-- START --
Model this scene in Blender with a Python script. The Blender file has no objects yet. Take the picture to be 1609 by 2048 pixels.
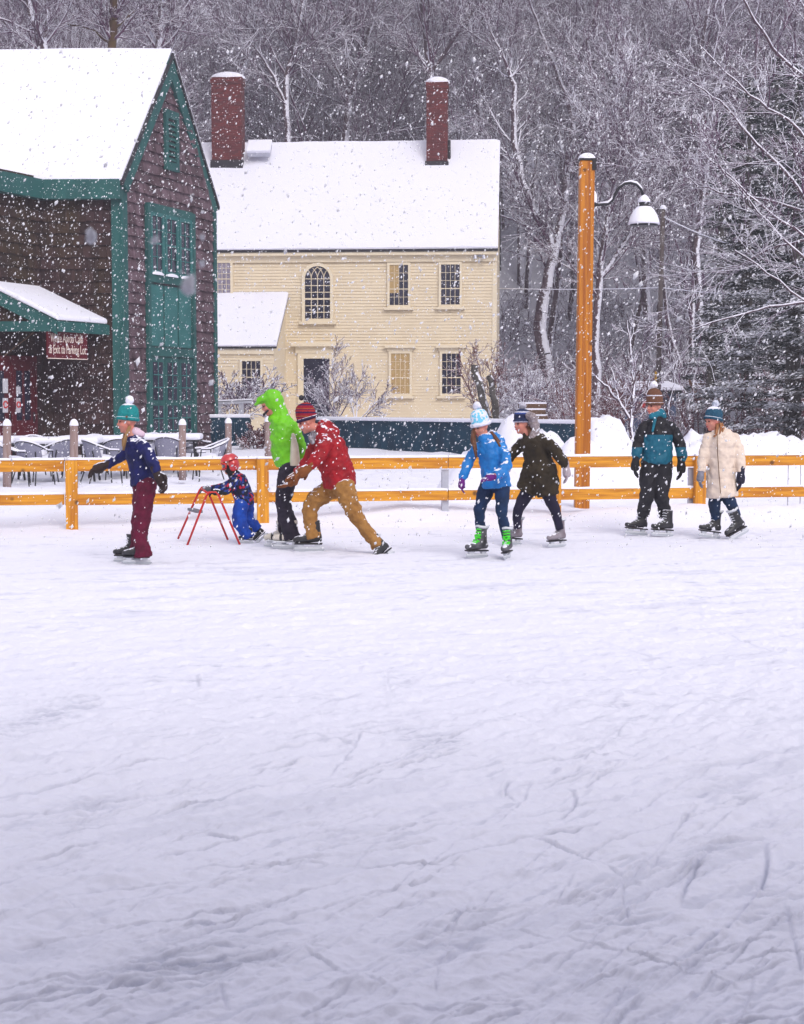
import bpy, bmesh, math, random
import numpy as np
from mathutils import Vector, Matrix
R = math.radians
sc = bpy.context.scene
col = sc.collection
# ---------------------------------------------------------------- camera, sky, sun, exposure
FPX = 3300.0; CX, CY, HOR = 804.5, 1024.0, 800.0
CAMH = 1.65
PITCH = math.atan((CY - HOR) / FPX)
cd = bpy.data.cameras.new('camera'); cam = bpy.data.objects.new('camera', cd); col.objects.link(cam)
cd.sensor_fit = 'HORIZONTAL'; cd.sensor_width = 24.0; cd.lens = FPX / 1609 * 24.0
cd.clip_start = 0.1; cd.clip_end = 2000
cam.location = (0, 0, CAMH); cam.rotation_euler = (R(90) - PITCH, 0, 0)
cd.dof.use_dof = True; cd.dof.focus_distance = 19.0; cd.dof.aperture_fstop = 9.0
sc.camera = cam
SUN_EL, SUN_AZ = R(40), R(158)
wd = bpy.data.worlds.new("World"); sc.world = wd; wd.use_nodes = True
nt = wd.node_tree; nt.nodes.clear()
sky = nt.nodes.new('ShaderNodeTexSky'); sky.sky_type = 'NISHITA'; sky.sun_disc = False
sky.sun_elevation = SUN_EL; sky.sun_rotation = SUN_AZ; sky.dust_density = 6; sky.air_density = 1.6; sky.ozone_density = 2.0
hs = nt.nodes.new('ShaderNodeHueSaturation'); hs.inputs['Saturation'].default_value = 0.45
mx = nt.nodes.new('ShaderNodeMixRGB'); mx.inputs[0].default_value = 0.55; mx.inputs[2].default_value = (7.5, 7.4, 8.8, 1)
bg = nt.nodes.new('ShaderNodeBackground'); bg.inputs[1].default_value = 0.13
wo = nt.nodes.new('ShaderNodeOutputWorld')
nt.links.new(sky.outputs[0], hs.inputs['Color']); nt.links.new(hs.outputs[0], mx.inputs[1])
nt.links.new(mx.outputs[0], bg.inputs[0]); nt.links.new(bg.outputs[0], wo.inputs[0])
sl = bpy.data.lights.new('sun', 'SUN'); sun = bpy.data.objects.new('sun', sl); col.objects.link(sun)
sl.energy = 1.5; sl.angle = R(28); sl.color = (1, 0.96, 0.93)
_d = Vector((math.sin(SUN_AZ) * math.cos(SUN_EL), math.cos(SUN_AZ) * math.cos(SUN_EL), math.sin(SUN_EL)))
sun.rotation_euler = _d.to_track_quat('Z', 'Y').to_euler()
vs = sc.view_settings; sc.display_settings.display_device = 'sRGB'
vs.view_transform = 'Standard'; vs.look = 'None'; vs.gamma = 1; vs.use_curve_mapping = False
vs.exposure = 0.21
sc.cycles.use_denoising = True
sc.cycles.denoising_prefilter = 'ACCURATE'; sc.cycles.denoising_input_passes = 'RGB_ALBEDO_NORMAL'
sc.cycles.volume_bounces = 0; sc.cycles.max_bounces = 5; sc.cycles.diffuse_bounces = 3
sc.cycles.transparent_max_bounces = 6

# ---------------------------------------------------------------- helpers
CO = Vector((0, 0, CAMH))
_F = Vector((0, math.cos(PITCH), -math.sin(PITCH))); _U = Vector((0, math.sin(PITCH), math.cos(PITCH)))
def ray(px, py):
    return _F + Vector((1, 0, 0)) * ((px - CX) / FPX) + _U * ((CY - py) / FPX)
def W(px, py, Y):
    d = ray(px, py); return CO + d * (Y / d.y)
def pm(Y): return FPX / Y                      # pixels per metre
def tag(o, label=None, cat=None, group=None, kind=None):
    if label: o['label'] = label
    if cat: o['category'] = cat
    if group: o['group'] = group
    if kind: o['kind'] = kind
    return o
def wl(o):
    v = Vector((0, 0, 0))
    while o is not None: v += o.location; o = o.parent
    return v
def empty(name, loc, label=None, cat=None, group=None):
    o = bpy.data.objects.new(name, None); o.empty_display_size = .2; col.objects.link(o); o.location = loc
    return tag(o, label, cat, group)
def kids(o): return [c for c in bpy.data.objects if c.parent == o]
def copy_tree(o, parent=None):
    c = o.copy(); col.objects.link(c); c.parent = parent
    for ch in kids(o): copy_tree(ch, c)
    return c
class Fr:
    def __init__(s, o, u, n):
        s.o = Vector(o); s.u = Vector(u).normalized(); s.n = Vector(n).normalized()
    def pt(s, a, z, n=0.0): return s.o + s.u * a + Vector((0, 0, z)) + s.n * n
    def hit(s, px, py, n=0.0):
        d = ray(px, py); o = s.o + s.n * n
        t = (o - CO).dot(s.n) / d.dot(s.n); p = CO + d * t
        return (p - s.o).dot(s.u), p.z - s.o.z
class MB:
    def __init__(s): s.v = []; s.f = []
    def add(s, vs, fs):
        b = len(s.v); s.v += [tuple(v) for v in vs]; s.f += [tuple(b + i for i in f) for f in fs]
    def hexa(s, p):   # 8 pts: 0-3 bottom ring, 4-7 top ring
        s.add(p, [(0, 3, 2, 1), (4, 5, 6, 7), (0, 1, 5, 4), (1, 2, 6, 5), (2, 3, 7, 6), (3, 0, 4, 7)]); return s
    def box(s, fr, a0, a1, z0, z1, n0, n1):
        P = fr.pt
        return s.hexa([P(a0, z0, n0), P(a1, z0, n0), P(a1, z0, n1), P(a0, z0, n1),
                P(a0, z1, n0), P(a1, z1, n0), P(a1, z1, n1), P(a0, z1, n1)])
    def beam(s, p, q, a, b):   # axis p->q, half vectors a, b
        p, q, a, b = map(Vector, (p, q, a, b))
        return s.hexa([p - a - b, p + a - b, p + a + b, p - a + b, q - a - b, q + a - b, q + a + b, q - a + b])
    def slab(s, pts, down):     # polygon pts, extruded by vector
        n = len(pts); d = Vector(down); pts = [Vector(p) for p in pts]
        s.add(pts + [p + d for p in pts], [tuple(range(n)), tuple(range(2 * n - 1, n - 1, -1))] +
              [(i, i + n, (i + 1) % n + n, (i + 1) % n) for i in range(n)]); return s
    def tube(s, pts, rs, n=8, cap=True):
        pts = [Vector(p) for p in pts]
        if not hasattr(rs, '__len__'): rs = [rs] * len(pts)
        b = len(s.v); m = len(pts); ref = None
        for i, p in enumerate(pts):
            d = (pts[min(i + 1, m - 1)] - pts[max(i - 1, 0)])
            d = d.normalized() if d.length > 1e-9 else Vector((0, 0, 1))
            if ref is None: ref = Vector((0, 1, 0)) if abs(d.y) < .8 else Vector((1, 0, 0))
            a = d.cross(ref).normalized(); c = a.cross(d); ref = c
            for k in range(n):
                t = 2 * math.pi * k / n
                s.v.append(tuple(p + (a * math.cos(t) + c * math.sin(t)) * rs[i]))
        for i in range(m - 1):
            for k in range(n):
                k2 = (k + 1) % n
                s.f.append((b + i * n + k, b + i * n + k2, b + (i + 1) * n + k2, b + (i + 1) * n + k))
        if cap:
            s.f.append(tuple(b + k for k in range(n - 1, -1, -1))); s.f.append(tuple(b + (m - 1) * n + k for k in range(n)))
        return s
    def ell(s, c, ax, ay, az, nu=16, nv=10, v0=0.0, v1=1.0):   # ellipsoid with axis vectors; v from top pole (0) to bottom (1)
        c, ax, ay, az = map(Vector, (c, ax, ay, az)); b = len(s.v)
        for j in range(nv + 1):
            t = math.pi * (v0 + (v1 - v0) * j / nv)
            for i in range(nu):
                ph = 2 * math.pi * i / nu
                s.v.append(tuple(c + ax * math.sin(t) * math.cos(ph) + ay * math.sin(t) * math.sin(ph) + az * math.cos(t)))
        for j in range(nv):
            for i in range(nu):
                i2 = (i + 1) % nu
                s.f.append((b + j * nu + i, b + (j + 1) * nu + i, b + (j + 1) * nu + i2, b + j * nu + i2))
        if v1 < 1: s.f.append(tuple(b + nv * nu + i for i in range(nu)))
        if v0 > 0: s.f.append(tuple(b + i for i in range(nu - 1, -1, -1)))
        return s
    def lathe(s, c, prof, n=20, up=(0, 0, 1)):
        c = Vector(c); up = Vector(up).normalized(); a = up.orthogonal().normalized(); d = up.cross(a); b = len(s.v); m = len(prof)
        for r, z in prof:
            for k in range(n):
                t = 2 * math.pi * k / n
                s.v.append(tuple(c + up * z + (a * math.cos(t) + d * math.sin(t)) * r))
        for i in range(m - 1):
            for k in range(n):
                k2 = (k + 1) % n
                s.f.append((b + i * n + k, b + i * n + k2, b + (i + 1) * n + k2, b + (i + 1) * n + k))
        s.f.append(tuple(b + k for k in range(n - 1, -1, -1))); s.f.append(tuple(b + (m - 1) * n + k for k in range(n)))
        return s
    def build(s, name, mat, parent=None, smooth=False, bevel=0, loc=None):
        v = np.array(s.v, dtype=np.float64)
        if parent is not None: off = np.array(wl(parent))
        else: off = np.array(loc if loc is not None else (v[:, 0].mean(), v[:, 1].mean(), v[:, 2].min()))
        v = v - off
        me = bpy.data.meshes.new(name); me.from_pydata(v.tolist(), [], s.f); me.update()
        return link(name, me, mat, parent, smooth, bevel, off)
def link(name, me, mat, parent=None, smooth=False, bevel=0, off=(0, 0, 0)):
    o = bpy.data.objects.new(name, me); col.objects.link(o)
    if mat is not None: me.materials.append(mat)
    if smooth: me.polygons.foreach_set('use_smooth', [True] * len(me.polygons))
    if parent is not None: o.parent = parent
    else: o.location = off
    if bevel:
        m = o.modifiers.new('b', 'BEVEL'); m.width = bevel; m.segments = 2; m.limit_method = 'ANGLE'
    return o
def npmesh(name, V, Fq, mat, parent=None, off=(0, 0, 0), smooth=False):
    """fast mesh from numpy quads"""
    me = bpy.data.meshes.new(name); V = np.asarray(V, np.float32); Fq = np.asarray(Fq, np.int32); k = Fq.shape[1]
    me.vertices.add(len(V)); me.vertices.foreach_set('co', V.ravel())
    me.loops.add(Fq.size); me.loops.foreach_set('vertex_index', Fq.ravel())
    me.polygons.add(len(Fq)); me.polygons.foreach_set('loop_start', np.arange(0, Fq.size, k, dtype=np.int32))
    me.update(calc_edges=True); me.validate()
    return link(name, me, mat, parent, smooth, 0, off)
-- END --
Required task: Pull out all lines from the listing that contain the string "objects".

Correct result:
Model this scene in Blender with a Python script. The Blender file has no objects yet. Take the picture to be 1609 by 2048 pixels.
cd = bpy.data.cameras.new('camera'); cam = bpy.data.objects.new('camera', cd); col.objects.link(cam)
sl = bpy.data.lights.new('sun', 'SUN'); sun = bpy.data.objects.new('sun', sl); col.objects.link(sun)
    o = bpy.data.objects.new(name, None); o.empty_display_size = .2; col.objects.link(o); o.location = loc
def kids(o): return [c for c in bpy.data.objects if c.parent == o]
    c = o.copy(); col.objects.link(c); c.parent = parent
    o = bpy.data.objects.new(name, me); col.objects.link(o)